Previously I had stayed south of Corfu town in the resort of Perama where it turns out that Gerald Durrell lived with most of his family (his mother, brother and sister).  I say most of his family because although his book, ‘My Family and Other Animals’ (and the TV series) would have the reader believe that he lived there with all his family it turns out that he didn’t live with older brother Lawrence at all.

Lawrence and his wife Nancy lived some distance away in Kalami in the White House and curiously Gerald doesn’t even mention her once in any of his Corfu books possibly because they were written twenty years after the event and Lawrence and Nancy were long since separated and divorced.

Nancy Durrell

The White House claims an association with younger brother Gerald but it seems he never lived there at all.  In fact it is entirely possible that he never even visited the place because Perama is over forty kilometres away and eighty years ago there were no asphalt roads or cars or even public transport that would have made an afternoon visit comfortably possible.

White House Kalami

Gerald it seems was prone to extreme exaggeration and although his books are entertaining they miss the truth by a mile.  Actually I tired of them.  I enjoyed the first but the second was written when Gerald was in his fifties and had clearly lost touch with his childhood and with reality and I gave it up half way through.  He said himself that he didn’t enjoy writing them and only did so to make money to finance his naturalist expeditions and this I am afraid is blindingly obvious.

Gerald never mentions either that is mother Louisa was hopelessly addicted to the gin bottle.

I much preferred the work of Lawrence with his sublime descriptions of life in Corfu (and equally curiously he doesn’t ever mention the other members of his family who lived here at the same time), a diary of vivid memories that for me at least bring the place to life.  How wonderful it must have been to live in this place all that time ago and experience a life of bohemian indulgence.

Sadly the truth turns out to be that Lawrence was a misogynist, a bully and an abuser and the idyllic life he describes may only have been spasmodic or one sided.  Henry Miller refers at one point to ‘black eyes for breakfast’.  I find it a shame that a man who could write such elegant prose should also have such a darker, unpleasant side.

As for Henry Miller – I found the ‘Colossus of Maroussi’ rather self-indulgent and heavy going but whilst I have abandoned Gerald Durrell I will return to Miller.
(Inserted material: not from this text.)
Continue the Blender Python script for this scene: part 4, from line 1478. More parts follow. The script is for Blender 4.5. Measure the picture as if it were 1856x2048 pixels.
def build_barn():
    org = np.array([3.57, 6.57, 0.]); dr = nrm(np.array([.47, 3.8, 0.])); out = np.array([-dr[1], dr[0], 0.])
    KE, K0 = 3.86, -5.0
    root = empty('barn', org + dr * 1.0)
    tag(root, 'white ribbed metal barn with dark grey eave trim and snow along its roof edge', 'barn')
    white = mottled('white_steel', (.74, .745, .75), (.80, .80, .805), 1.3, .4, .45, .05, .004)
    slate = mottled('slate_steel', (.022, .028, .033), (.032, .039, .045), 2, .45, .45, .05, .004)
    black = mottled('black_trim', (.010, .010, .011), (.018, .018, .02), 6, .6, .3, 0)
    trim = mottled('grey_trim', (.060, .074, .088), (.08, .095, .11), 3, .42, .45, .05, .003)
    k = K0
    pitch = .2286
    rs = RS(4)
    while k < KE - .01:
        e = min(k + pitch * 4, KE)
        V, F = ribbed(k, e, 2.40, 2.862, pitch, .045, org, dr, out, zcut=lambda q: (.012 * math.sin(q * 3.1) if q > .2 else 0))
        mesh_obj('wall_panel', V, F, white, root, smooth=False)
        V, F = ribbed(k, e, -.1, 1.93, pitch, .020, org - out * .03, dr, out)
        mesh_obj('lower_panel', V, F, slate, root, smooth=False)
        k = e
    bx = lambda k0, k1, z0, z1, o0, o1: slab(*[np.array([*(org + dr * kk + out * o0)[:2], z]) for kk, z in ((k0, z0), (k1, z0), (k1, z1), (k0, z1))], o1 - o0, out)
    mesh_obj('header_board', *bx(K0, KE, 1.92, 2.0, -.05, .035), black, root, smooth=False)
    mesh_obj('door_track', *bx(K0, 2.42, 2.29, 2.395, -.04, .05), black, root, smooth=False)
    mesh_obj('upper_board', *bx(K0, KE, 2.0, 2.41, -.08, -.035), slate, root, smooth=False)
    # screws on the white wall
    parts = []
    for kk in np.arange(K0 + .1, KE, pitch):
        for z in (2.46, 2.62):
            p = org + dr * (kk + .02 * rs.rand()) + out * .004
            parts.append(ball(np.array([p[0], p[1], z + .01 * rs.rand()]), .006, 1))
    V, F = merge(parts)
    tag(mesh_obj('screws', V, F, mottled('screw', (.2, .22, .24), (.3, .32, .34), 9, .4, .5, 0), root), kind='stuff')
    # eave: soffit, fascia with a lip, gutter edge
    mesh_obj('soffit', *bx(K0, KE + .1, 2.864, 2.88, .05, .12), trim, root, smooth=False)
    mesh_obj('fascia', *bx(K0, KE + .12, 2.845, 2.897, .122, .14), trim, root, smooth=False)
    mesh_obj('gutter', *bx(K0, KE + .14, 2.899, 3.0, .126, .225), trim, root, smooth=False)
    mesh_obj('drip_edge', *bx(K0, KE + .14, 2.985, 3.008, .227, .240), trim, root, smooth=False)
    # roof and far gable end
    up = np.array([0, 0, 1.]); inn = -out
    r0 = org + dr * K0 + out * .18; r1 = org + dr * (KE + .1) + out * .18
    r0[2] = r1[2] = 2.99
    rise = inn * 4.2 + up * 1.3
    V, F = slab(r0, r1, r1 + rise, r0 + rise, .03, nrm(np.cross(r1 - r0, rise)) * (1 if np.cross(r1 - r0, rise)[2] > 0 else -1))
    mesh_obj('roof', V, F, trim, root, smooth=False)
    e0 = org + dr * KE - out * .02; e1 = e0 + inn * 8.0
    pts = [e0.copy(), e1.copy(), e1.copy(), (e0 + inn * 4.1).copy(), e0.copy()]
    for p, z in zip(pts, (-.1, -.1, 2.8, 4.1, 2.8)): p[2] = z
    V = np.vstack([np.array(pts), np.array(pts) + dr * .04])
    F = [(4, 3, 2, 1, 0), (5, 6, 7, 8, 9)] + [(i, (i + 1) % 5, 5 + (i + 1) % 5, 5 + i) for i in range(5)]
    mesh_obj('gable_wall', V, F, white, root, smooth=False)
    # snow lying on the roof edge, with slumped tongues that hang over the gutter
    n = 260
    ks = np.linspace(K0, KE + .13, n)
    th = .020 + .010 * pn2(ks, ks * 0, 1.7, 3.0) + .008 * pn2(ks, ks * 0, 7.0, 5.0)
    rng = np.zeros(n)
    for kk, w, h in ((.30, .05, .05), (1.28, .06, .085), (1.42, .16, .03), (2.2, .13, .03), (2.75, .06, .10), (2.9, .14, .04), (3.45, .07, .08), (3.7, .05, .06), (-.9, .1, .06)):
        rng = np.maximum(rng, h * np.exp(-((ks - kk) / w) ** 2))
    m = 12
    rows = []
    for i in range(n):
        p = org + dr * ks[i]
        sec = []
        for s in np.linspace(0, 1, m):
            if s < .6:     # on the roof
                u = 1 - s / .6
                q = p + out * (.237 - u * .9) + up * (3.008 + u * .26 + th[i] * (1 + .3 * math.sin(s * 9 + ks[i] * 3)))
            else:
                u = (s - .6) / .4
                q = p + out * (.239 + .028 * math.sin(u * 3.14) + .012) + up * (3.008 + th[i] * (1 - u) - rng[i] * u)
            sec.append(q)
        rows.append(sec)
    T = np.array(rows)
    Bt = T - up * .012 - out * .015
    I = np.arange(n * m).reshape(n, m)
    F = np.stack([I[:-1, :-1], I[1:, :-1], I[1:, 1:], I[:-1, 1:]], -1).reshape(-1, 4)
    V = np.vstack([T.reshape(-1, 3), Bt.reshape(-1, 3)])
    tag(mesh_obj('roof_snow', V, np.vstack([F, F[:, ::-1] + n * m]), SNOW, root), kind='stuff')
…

Kalami Bay Corfu White House

I have one last comparison to make.  For ten years I have been in the habit of visiting the Cyclades Islands, specks of volcanic rock in the space between mainland Greece and Turkey and have gleefully declared them my favourites but now that I have been reunited with the Ionian Islands I have to reassess this opinion.  In ‘Prospero’s Cell’ Lawrence Durrell describes the sighting of a Cretan boat in the bay of Kalami and this seems to me to sum up perfectly the difference:

The whole Aegean was written in her lines…. She had strayed out of the world of dazzling white windmills and grey, uncultured rock; out of the bareness and dazzle of the Aegean into our seventeenth-century Venetian richness. She had strayed from the world of Platonic forms into the world of decoration.”

No words of mine could improve on that wonderful comparison of the harsh, barren Cyclades and the soft, abundant Ionian.   So which do I prefer – impossible now to say, perhaps it may even be neither but the Dodecanese instead which is where I am bound for next.